**RAW DATA**:

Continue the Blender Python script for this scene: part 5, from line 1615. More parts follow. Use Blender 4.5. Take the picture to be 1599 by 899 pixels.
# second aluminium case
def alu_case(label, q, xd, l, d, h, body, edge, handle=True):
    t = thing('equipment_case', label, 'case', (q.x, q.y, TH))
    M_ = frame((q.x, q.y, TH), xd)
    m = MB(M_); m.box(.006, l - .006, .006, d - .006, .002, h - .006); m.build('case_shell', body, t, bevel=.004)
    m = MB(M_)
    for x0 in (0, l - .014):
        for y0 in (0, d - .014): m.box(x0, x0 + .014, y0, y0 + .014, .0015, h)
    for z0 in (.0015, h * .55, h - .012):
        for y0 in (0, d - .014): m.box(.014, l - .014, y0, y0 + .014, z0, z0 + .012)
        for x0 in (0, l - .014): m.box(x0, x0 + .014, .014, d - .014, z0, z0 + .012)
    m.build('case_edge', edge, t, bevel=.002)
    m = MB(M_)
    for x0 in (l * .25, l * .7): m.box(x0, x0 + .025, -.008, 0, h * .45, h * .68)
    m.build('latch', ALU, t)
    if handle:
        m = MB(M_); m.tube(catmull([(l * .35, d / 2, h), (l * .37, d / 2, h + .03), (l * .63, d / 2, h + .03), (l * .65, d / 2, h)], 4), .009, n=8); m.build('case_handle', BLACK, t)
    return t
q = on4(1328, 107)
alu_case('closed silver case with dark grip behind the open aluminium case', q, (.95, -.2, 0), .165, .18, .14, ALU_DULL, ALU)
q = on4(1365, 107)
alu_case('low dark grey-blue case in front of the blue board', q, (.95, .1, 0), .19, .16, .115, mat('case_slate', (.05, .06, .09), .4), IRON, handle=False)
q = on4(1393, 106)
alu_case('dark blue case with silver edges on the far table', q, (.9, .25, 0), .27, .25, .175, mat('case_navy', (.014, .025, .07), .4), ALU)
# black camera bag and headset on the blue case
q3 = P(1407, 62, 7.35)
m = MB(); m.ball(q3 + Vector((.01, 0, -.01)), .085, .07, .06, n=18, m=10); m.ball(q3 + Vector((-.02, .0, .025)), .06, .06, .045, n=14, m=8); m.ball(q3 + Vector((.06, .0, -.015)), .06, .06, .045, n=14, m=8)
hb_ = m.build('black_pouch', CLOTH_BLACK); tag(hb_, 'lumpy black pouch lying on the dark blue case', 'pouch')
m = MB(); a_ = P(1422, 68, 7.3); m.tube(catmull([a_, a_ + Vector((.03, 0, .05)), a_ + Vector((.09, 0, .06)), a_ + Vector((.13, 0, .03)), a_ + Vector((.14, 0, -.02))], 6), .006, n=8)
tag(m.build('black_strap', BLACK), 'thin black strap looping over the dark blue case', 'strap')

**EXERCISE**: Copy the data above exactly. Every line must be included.

**EXERCISE OUTPUT**:
Continue the Blender Python script for this scene: part 5, from line 1615. More parts follow. Use Blender 4.5. Take the picture to be 1599 by 899 pixels.
# second aluminium case
def alu_case(label, q, xd, l, d, h, body, edge, handle=True):
    t = thing('equipment_case', label, 'case', (q.x, q.y, TH))
    M_ = frame((q.x, q.y, TH), xd)
    m = MB(M_); m.box(.006, l - .006, .006, d - .006, .002, h - .006); m.build('case_shell', body, t, bevel=.004)
    m = MB(M_)
    for x0 in (0, l - .014):
        for y0 in (0, d - .014): m.box(x0, x0 + .014, y0, y0 + .014, .0015, h)
    for z0 in (.0015, h * .55, h - .012):
        for y0 in (0, d - .014): m.box(.014, l - .014, y0, y0 + .014, z0, z0 + .012)
        for x0 in (0, l - .014): m.box(x0, x0 + .014, .014, d - .014, z0, z0 + .012)
    m.build('case_edge', edge, t, bevel=.002)
    m = MB(M_)
    for x0 in (l * .25, l * .7): m.box(x0, x0 + .025, -.008, 0, h * .45, h * .68)
    m.build('latch', ALU, t)
    if handle:
        m = MB(M_); m.tube(catmull([(l * .35, d / 2, h), (l * .37, d / 2, h + .03), (l * .63, d / 2, h + .03), (l * .65, d / 2, h)], 4), .009, n=8); m.build('case_handle', BLACK, t)
    return t
q = on4(1328, 107)
alu_case('closed silver case with dark grip behind the open aluminium case', q, (.95, -.2, 0), .165, .18, .14, ALU_DULL, ALU)
q = on4(1365, 107)
alu_case('low dark grey-blue case in front of the blue board', q, (.95, .1, 0), .19, .16, .115, mat('case_slate', (.05, .06, .09), .4), IRON, handle=False)
q = on4(1393, 106)
alu_case('dark blue case with silver edges on the far table', q, (.9, .25, 0), .27, .25, .175, mat('case_navy', (.014, .025, .07), .4), ALU)
# black camera bag and headset on the blue case
q3 = P(1407, 62, 7.35)
m = MB(); m.ball(q3 + Vector((.01, 0, -.01)), .085, .07, .06, n=18, m=10); m.ball(q3 + Vector((-.02, .0, .025)), .06, .06, .045, n=14, m=8); m.ball(q3 + Vector((.06, .0, -.015)), .06, .06, .045, n=14, m=8)
hb_ = m.build('black_pouch', CLOTH_BLACK); tag(hb_, 'lumpy black pouch lying on the dark blue case', 'pouch')
m = MB(); a_ = P(1422, 68, 7.3); m.tube(catmull([a_, a_ + Vector((.03, 0, .05)), a_ + Vector((.09, 0, .06)), a_ + Vector((.13, 0, .03)), a_ + Vector((.14, 0, -.02))], 6), .006, n=8)
tag(m.build('black_strap', BLACK), 'thin black strap looping over the dark blue case', 'strap')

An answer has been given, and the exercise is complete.